Si el matrimonio se acepta con todas las consecuencias, no buscándose sólo a sí mismo, sino con esa admirable comunión de vida que supone la vida conyugal y, luego, la relación entre padres e hijos, evidentemente es comprometido, además de noble y gozoso. Como era difícil lo que nos pedía Jesús ayer: perdonar al hermano.

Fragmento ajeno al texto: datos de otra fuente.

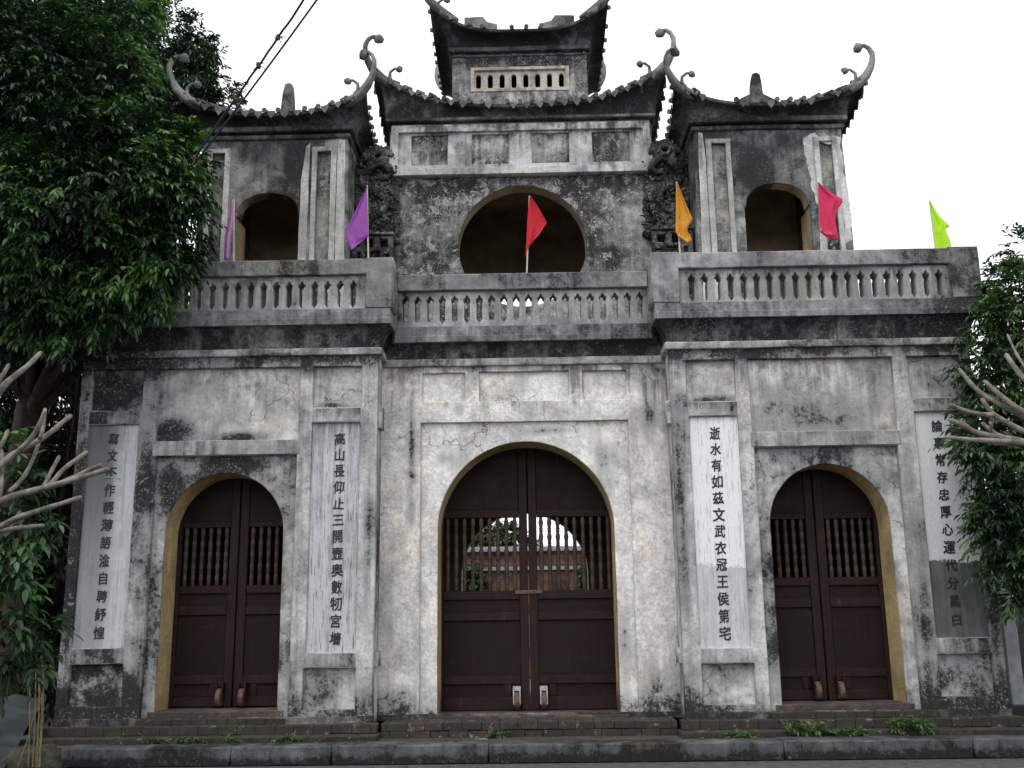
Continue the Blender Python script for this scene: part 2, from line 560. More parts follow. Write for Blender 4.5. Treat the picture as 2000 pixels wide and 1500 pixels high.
M = {}
END_MOULD_SHADE = [(-3.9, -5.35, 0, .20), (4.5, 5.35, 0, .12)]          # left: stains and painted tree shade; right: painted shade of the dim corner
M['wing_frame'] = plaster('plaster_wing_frame', light=(.53, .525, .515), mid=(.23, .23, .228), amt=.35, streak=.5, speck=.5, warm=.25,
                          grad=[(4.30, 4.62, 0, .24), (.95, .35, 0, .25)], gradx=END_MOULD_SHADE, seed=1, runs=[(4.62, .7, .5), (1.0, .5, .3)], crack=.5, spots=[(1.82, 2.6, .09, 1.3, 0.24), (-1.85, 2.3, .09, 1.0, 0.21), (-4.55, 3.3, .1, .6, 0.17), (-5.34, 2.4, .1, 1.4, 0.24), (4.56, 1.6, .1, .8, 0.15), (5.34, 1.6, .1, 1.1, 0.21)])
M['wing_core'] = plaster('plaster_wing_panel', light=(.57, .56, .545), mid=(.24, .24, .238), amt=.31, grime=.6, streak=.3, speck=.4, warm=.5,
                         grad=[(3.7, 3.3, 0, .14)], gradx=END_MOULD_SHADE, seed=2, runs=[(4.48, .6, .45), (3.4, .45, .4)], crack=.7, spots=[(-4.25, 3.70, .26, .20, 0.30), (-3.42, 3.63, .42, .10, 0.36), (-3.5, 3.30, .42, .13, 0.29), (-4.25, 2.95, .16, .35, 0.22), (-5.0, 4.2, .35, .22, 0.25), (3.7, 3.78, .55, .22, 0.14), (2.25, 4.0, .34, .08, 0.29), (2.05, 4.3, .10, .25, 0.14), (-2.3, 4.0, .28, .07, 0.29), (-4.05, 4.25, .28, .2, 0.14)])
M['band'] = plaster('plaster_band', light=(.46, .455, .445), mid=(.19, .19, .188), amt=.37, streak=.7, speck=.45, warm=.15, gradx=END_MOULD_SHADE, seed=3, runs=[(3.96, .16, .6)])
M['centre'] = plaster('plaster_centre', light=(.64, .625, .605), mid=(.33, .325, .318), amt=.22, grime=.5, streak=.4, speck=.35, warm=.45,
                      grad=[(4.1, 4.6, 0, .24), (.95, .3, 0, .36)], seed=4, runs=[(4.55, .8, .6)], crack=.6, spots=[(-1.40, 3.55, .10, .55, 0.44), (-1.40, 2.75, .09, .35, 0.32), (1.55, 3.9, .15, .6, 0.18), (-1.65, 1.2, .12, .5, 0.20), (-.8, 4.0, .12, .14, 0.24)])
M['centre_arch'] = plaster('plaster_centre_arch', light=(.68, .665, .645), mid=(.40, .395, .388), amt=.14, streak=.25, speck=.3, warm=.45,
                           grad=[(.9, .35, 0, .36)], seed=5, grime=.35, crack=.6, spots=[(.98, 3.4, .25, .30, .32), (-.95, 3.4, .3, .2, .22), (1.15, 1.0, .10, .5, .3), (.25, 3.72, .6, .08, .3)])
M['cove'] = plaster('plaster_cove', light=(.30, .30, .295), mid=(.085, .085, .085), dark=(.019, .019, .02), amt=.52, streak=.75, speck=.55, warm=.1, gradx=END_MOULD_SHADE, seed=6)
M['moulding'] = plaster('plaster_moulding', light=(.52, .51, .49), mid=(.15, .15, .147), amt=.40, streak=.45, speck=.75, warm=.2, gradx=END_MOULD_SHADE, seed=7)
M['ledge'] = plaster('plaster_ledge', light=(.30, .30, .30), mid=(.11, .111, .112), amt=.46, streak=.55, speck=.45, warm=.05, gradx=END_MOULD_SHADE, seed=8)
M['rail'] = plaster('plaster_rail', light=(.33, .33, .326), mid=(.135, .135, .135), amt=.40, streak=.45, speck=.6, warm=.1, gradx=END_MOULD_SHADE, seed=9)
M['slots'] = plaster('plaster_slots', light=(.37, .367, .36), mid=(.18, .18, .178), amt=.33, streak=.65, speck=.4, warm=.1, gradx=END_MOULD_SHADE, seed=10, runs=[(5.6, .25, .7)])
M['upper'] = plaster('plaster_upper', light=(.44, .435, .425), mid=(.125, .125, .123), amt=.50, streak=.45, speck=1.0, warm=.25, seed=11, bump=.7, runs=[(8.2, .8, .8)], crack=.4, spots=[(-1.2, 8.0, .5, .15, .25), (1.4, 7.0, .4, .6, .12)])
M['tower'] = plaster('plaster_tower', light=(.34, .34, .338), mid=(.10, .10, .10), amt=.46, streak=.35, speck=.22, warm=.2, seed=12, runs=[(8.6, 1.0, .7)], spots=[(3.5, 7.95, .28, .4, .3), (4.05, 8.4, .3, .2, .15), (-3.4, 8.3, .2, .35, .25), (-4.0, 8.3, .3, .25, .15)])
M['strip'] = plaster('plaster_strip', light=(.52, .515, .505), mid=(.27, .27, .268), amt=.27, streak=.7, speck=.4, warm=.15, seed=13, runs=[(8.5, .8, .5)])
M['sunk'] = plaster('plaster_sunk', light=(.40, .385, .36), mid=(.13, .125, .115), amt=.50, streak=.3, speck=.9, warm=.3, seed=14, bump=.9, flake=.9)
M['fascia'] = plaster('plaster_fascia', light=(.52, .52, .515), mid=(.20, .20, .20), amt=.36, streak=.75, speck=.5, warm=.1, seed=15, runs=[(9.04, .5, .8)])
M['fascia_in'] = plaster('plaster_fascia_in', light=(.46, .455, .435), mid=(.13, .13, .127), amt=.49, streak=.7, speck=.85, warm=.25, seed=16, runs=[(8.92, .5, .8)])
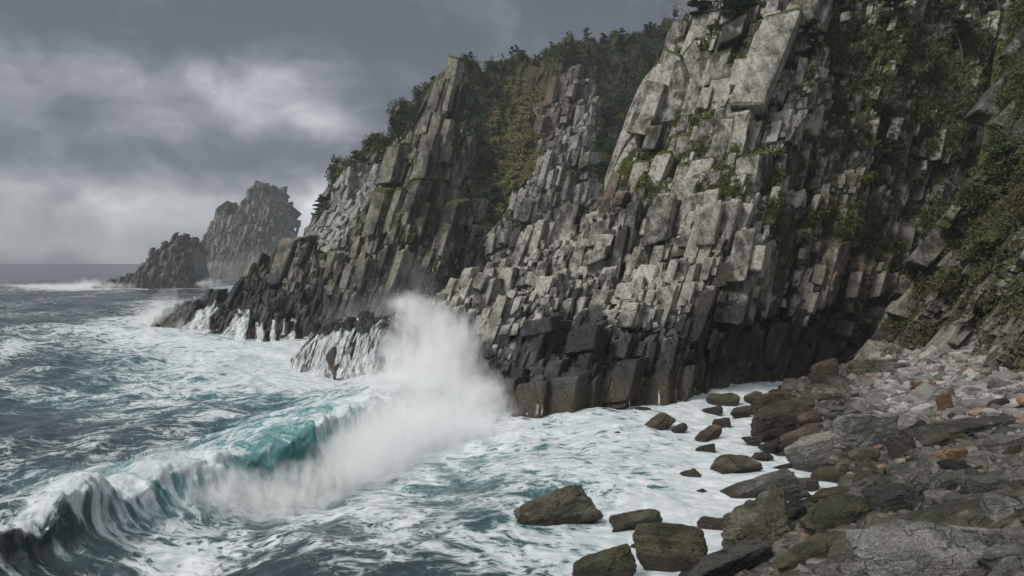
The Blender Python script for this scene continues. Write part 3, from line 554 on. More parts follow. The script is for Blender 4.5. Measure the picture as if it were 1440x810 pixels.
wob = fbm(np.stack([s1, 0*s1, 0*s1], -1), 0.25, 3); tt = t1+wob*1.2+0.8*fbm(p3+55, 0.5, 3)*near(150)
prof = np.where(tt < 0, np.exp(-(tt/6.5)**2), np.exp(-(np.maximum(tt, 0)/2.5)**2))
trough = -0.55*np.exp(-((tt-5.5)/2.8)**2)
hh = h1*(0.95+0.45*fbm(np.stack([s1, 0*s1, 0*s1+4], -1), 0.35, 3)+0.10*fbm(np.stack([s1, t1*.5, 0*s1+8], -1), 1.6, 3))
strk = fbm(np.stack([s1*2.2, t1*0.35, Z*0], -1), 1.0, 4)
Z = Z*(1-0.6*prof)+hh*prof+trough*sm(0.5, 2, h1)+0.10*strk*prof*(tt > -2)+0.35*np.maximum(fbm(p3+31, 0.7, 3), -0.35)*np.exp(-((tt+0.3)/1.5)**2)*sm(0.6, 1.6, h1)*near(150)
lean1 = np.clip(prof*1.5-0.55, 0, 1)**1.5*hh*0.55
i_t = np.clip(np.searchsorted(np.cumsum(np.r_[0, np.hypot(*np.diff(CP[:, :2], axis=0).T)]), s1)-1, 0, len(CP)-2)
dirs = np.diff(CP[:, :2], axis=0); dirs /= np.linalg.norm(dirs, axis=1)[:, None]
SX = SX+dirs[i_t][..., 1]*lean1; SY = SY-dirs[i_t][..., 0]*lean1
s2, t2, h2 = crest_st(X0, Y0, CREST2); t2 = t2+2*fbm(np.stack([s2, 0*s2, 0*s2], -1), 0.1, 2)
prof2 = np.where(t2 < 0, np.exp(-(t2/9)**2), np.exp(-(t2/3.5)**2)); Z = Z+h2*prof2
# how much foam floats where
def wblob(lst, X, Y):
    s = 0*X
    for (u, v, ru, rv, w) in lst:
        cx, cy = sea_at(u, v); rx = ru/F*cy; y0, y1 = sea_at(u, v+rv)[1], sea_at(u, max(v-rv, CV+3))[1]
        s = s+w*np.exp(-((X-cx*Y/cy*1.0)/(rx*Y/cy))**2-(np.where(Y < cy, (Y-cy)/(cy-y0), (Y-cy)/(y1-cy)))**2)
    return s
FO = 0.14+0.72*wblob([(420, 520, 190, 42, 0.50), (230, 455, 100, 22, 0.5), (330, 492, 130, 14, 0.35), (480, 535, 120, 18, 0.35), (120, 548, 190, 9, 0.32), (210, 565, 170, 14, 0.22), (300, 590, 140, 9, 0.15), (640, 560, 80, 40, 0.4), (100, 404, 70, 4, 0.9), (240, 404, 60, 3, 0.8), (190, 402, 140, 2, 0.4),
    (240, 440, 40, 18, 0.5), (640, 640, 160, 60, 0.30), (860, 640, 190, 60, 0.30), (760, 592, 150, 22, 0.34), (1000, 590, 120, 40, 0.36), (930, 720, 160, 60, 0.32), (800, 770, 190, 50, 0.32), (1080, 680, 100, 60, 0.45), (560, 745, 150, 45, 0.30), (330, 785, 200, 26, 0.12),
    (1000, 800, 120, 40, 0.4), (60, 735, 120, 30, -0.12), (80, 600, 140, 18, -0.12), (110, 430, 160, 12, -0.16), (60, 385, 300, 10, -0.25), (200, 780, 260, 40, 0.02), (470, 790, 130, 25, 0.12), (620, 680, 60, 14, -0.10), (700, 640, 60, 12, -0.10), (850, 650, 60, 10, -0.10)], X0, Y0)
FO = FO+0.26*fbm(np.stack([X0, Y0*0.6, 0*X0+9], -1), 0.07, 3)+0.10*fbm(np.stack([X0, Y0*0.5, 0*X0+2], -1), 0.35, 3)+0.10*sm(0.3, 1.0, Z)*near(300)
bzs = np.where((X0 > -6) & (Y0 < 95) & (X0 < 60), beach_z(X0, Y0), -9.0)
FO = FO+0.35*sm(-1.6, -0.2, bzs)
FO = FO+0.5*np.exp(-((tt-0.3)/0.9)**2)*sm(0.8, 2.0, h1)*(0.7+0.5*wob)+0.24*np.exp(-((tt-6.0)/2.8)**2)+0.15*prof2*(t2 > 0)
far_gate = sm(3, 22, SV-CV); FO = FO*(0.15+0.85*far_gate)+0.0
face = np.exp(-((tt-1.6)/1.3)**2)*sm(0.6, 1.6, h1)
S44 = np.interp(45, CP[:, 1], np.cumsum(np.r_[0, np.hypot(*np.diff(CP[:, :2], axis=0).T)])); FO = FO-0.28*np.exp(-((s1-S44)/4.5)**2)*np.exp(-((tt-0.6)/2.2)**2)
FO = FO+0.16*face-0.30*face*sm(0.9, -0.5, strk*3+wob)
for (u, v, r, w) in ((410, 640, 4.0, 0.5),):
    cx, cy = sea_at(u, v)
AER_LIT = np.clip(0.04+wblob([(420, 540, 230, 60, 0.55), (850, 660, 260, 110, 0.5), (560, 620, 160, 60, 0.5), (250, 500, 160, 40, 0.35), (100, 560, 160, 30, 0.2), (930, 760, 180, 60, 0.3), (60, 730, 120, 50, .40), (220, 720, 140, 60, .35), (400, 640, 90, 34, .5)], X0, Y0)+0.55*np.exp(-((s1-np.interp(44, CP[:, 1], np.cumsum(np.r_[0, np.hypot(*np.diff(CP[:, :2], axis=0).T)])))/9)**2)*prof*1.3, 0, 1)  # aerated water, plus painted-in light through the curl
sp = np.stack([SX, SY, Z], -1).reshape(-1, 3)
SEA = dict(X=X0, Y=Y0, Z=Z)
def sea_mat():
    m = NT('sea_water')
    P = m.n('NewGeometry').outputs['Position']
    wf = m.n('Attribute', _attribute_name='wf'); fo, ae_lit, fc = m.n('SeparateColor', Color=wf.outputs['Color']).outputs[:3]
    stv = m.n('Attribute', _attribute_name='wst').outputs['Vector']
    flat = m.VM('MULTIPLY', P, (0.62, 0.85, 0.0))
    w1 = m.VM('SUBTRACT', m.noise(flat, 0.16, 3, 0.5, 0, 1), (0.5, 0.5, 0.5)); w2 = m.VM('SUBTRACT', m.noise(flat, 0.8, 3, 0.5, 0, 1), (0.5, 0.5, 0.5))
    q = m.VM('ADD', flat, m.VM('ADD', m.VM('SCALE', w1, 5.0), m.VM('SCALE', w2, 1.1)))
    rid = lambda sc, det, off: m.M('SUBTRACT', 1.0, m.M('ABSOLUTE', m.M('MULTIPLY', m.M('SUBTRACT', m.noise(m.VM('ADD', q, (off, off, 0)), sc, det, 0.55), 0.5), 4.2)), clamp=True)
    r1, r2, r3 = rid(0.28, 3, 0), rid(0.75, 3, 7), rid(2.6, 4, 13)
    web = m.M('ADD', m.M('MULTIPLY', r1, 0.32), m.M('ADD', m.M('MULTIPLY', r2, 0.36), m.M('MULTIPLY', r3, 0.32)))
    stn = m.noise(stv, 2.0, 7, 0.68)                                  # streaks that run down the face of the breaker
    pat = m.n('Mix', _data_type='FLOAT', i0=m.M('MULTIPLY', fc, 0.6), i2=web, i3=stn).outputs[0]
    lo = m.M('SUBTRACT', 0.98, m.M('MULTIPLY', fo, 0.95))
    mask = m.mr(pat, m.M('SUBTRACT', lo, 0.08), m.M('ADD', lo, 0.20))
    thin = m.mr(pat, m.M('SUBTRACT', lo, 0.42), m.M('ADD', lo, 0.10))
    deep = m.mix(ae_lit, (0.008, 0.016, 0.021), (0.016, 0.085, 0.086))
    deep = m.mix(m.mr(ae_lit, 0.55, 1.0), deep, (0.028, 0.125, 0.118))  # light coming through the wave curl, put into the base colour
    deep = m.mix(m.M('MULTIPLY', thin, m.M('ADD', m.M('MULTIPLY', ae_lit, 0.8), 0.05)), deep, (0.15, 0.31, 0.315))
    fcol = m.mix(m.mr(m.noise(q, 1.6, 5, 0.6), 0.3, 0.7), (0.40, 0.455, 0.47), (0.66, 0.69, 0.70))
    c = m.mix(m.M('MULTIPLY', mask, 0.94), deep, fcol)
    rough = m.mr(mask, 0, 1, 0.25, 0.75, False)
    nb = m.M('ADD', m.noise(flat, 1.3, 5, 0.6), m.M('MULTIPLY', m.noise(flat, 0.25, 4, 0.55), 2.0))
    nrm = m.bump(m.M('ADD', nb, m.M('MULTIPLY', mask, 0.25)), 0.45, 0.35)
    return m.out(m.bsdf(c, rough, nrm, 0.45))
wst = np.stack([s1*1.1, t1*0.22, 0*s1+hh], -1).reshape(-1, 3)
fcm = np.clip(face*1.2, 0, 1)*0.85
sea = link('sea', mesh('sea', sp, gridfaces(*SX.shape), [sea_mat()], True, attrs={'wf': ('FLOAT_COLOR', np.stack([np.clip(FO, 0, 1.1).ravel(), AER_LIT.ravel(), fcm.ravel(), 0*AER_LIT.ravel()], -1)), 'wst': ('FLOAT_VECTOR', wst)}),
           'rough teal sea streaked with white foam, a long wave breaking towards the shore', 'sea', None, 'structure')
print('sea', round(time.time()-T0, 1))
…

Como es difícil tomar la cruz cada día y seguirle.
Podríamos completar hoy nuestra escucha de la Palabra bíblica leyendo lo que el Catecismo dice sobre «el matrimonio en el Señor» (CEC 1612-1617); valora el matrimonio cristiano desde su simbolismo del amor de Dios a Israel y de Cristo a su Iglesia, y alude también, con la cita de ese pasaje de Mt 19, a la cuestión del divorcio.
La lección de la fidelidad estable vale igualmente para los que han optado por otro camino, el del celibato. De eso habla hoy Jesús cuando afirma que hay quien renuncia al matrimonio y se mantiene célibe «por el Reino de los Cielos». Como hizo él. Como hacen los ministros ordenados y los religiosos: no para no amar, sino para amar más y de otro modo. Para dedicar su vida entera -también como signo-, a colaborar en la salvación del mundo. El celibato lo presenta Jesús como un don de Dios, no como una opción que sea posible a todos.
«Haré contigo una alianza eterna, cuando yo te perdone todo lo que hiciste» (1a lectura II)
«Lo que Dios ha unido que no lo separe el hombre» (evangelio).